Tempi lunghissimi soprattutto per Girone che continua a vivere all’ambasciata italiana a Delhi. Fin dalla domanda di arbitrato l'Italia può chiedere il rilascio dei due fucilieri. "In questo caso - dice Del Vecchio - il tribunale internazionale del diritto del mare agisce subito e sospende i lavori per pronunciarsi con estrema rapidità". Secondo l’esperta è però difficile che il tribunale accetti di rinnovare la permanenza di Latorre in Italia o il rimpatrio di Girone perché apparirebbero decisioni di parte.

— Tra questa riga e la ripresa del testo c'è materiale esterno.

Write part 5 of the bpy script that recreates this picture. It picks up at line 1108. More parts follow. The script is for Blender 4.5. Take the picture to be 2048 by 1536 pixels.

Tuttavia “potrebbe decidere di spostarli dall'India e trasferirli in zone neutre, come Parigi o Bruxelles, in attesa del pronunciamento dell'arbitrato". Una nota polemica sulla gestione dell’intera vicenda l’ha aggiunta nei giorni scorsi l’ammiraglio Rinaldo Veri , nell’intervento con cui ha lasciato il servizio attivo e la direzione del Centro Alti Studi Difesa. Nato a Bombay nel 1952 da madre indiana e padre italiano, Veri ha vissuto in India 14 anni e non ha mai perso i contatti, anche ad alto livello, con quel Paese. L’ammiraglio ha più volte messo a disposizione la sua competenza in materia (l’ultima nel novembre scorso) per aiutare a trovare una soluzione. Non ha mai neppure ottenuto risposta, come ha detto lui stesso in un’intervista al quotidiano Il Tempo.

“Un mio rimpianto risiede proprio nel non aver potuto, mettendo a profitto queste mie origini, contribuire alla causa, pur possedendo il vantaggio inconfutabile di conoscere la realtà sociale, culturale e relazionale con la gente e le istituzioni di quel Paese”. L’intervento di Veri avrebbe potuto fare la differenza?  Lui ritiene di si e in ogni caso tentare non avrebbe comportato rischi specie considerando la maldestra improvvisazione che ha caratterizzato premier, ministri e inviati speciali coinvolti nella vicenda dei due marò.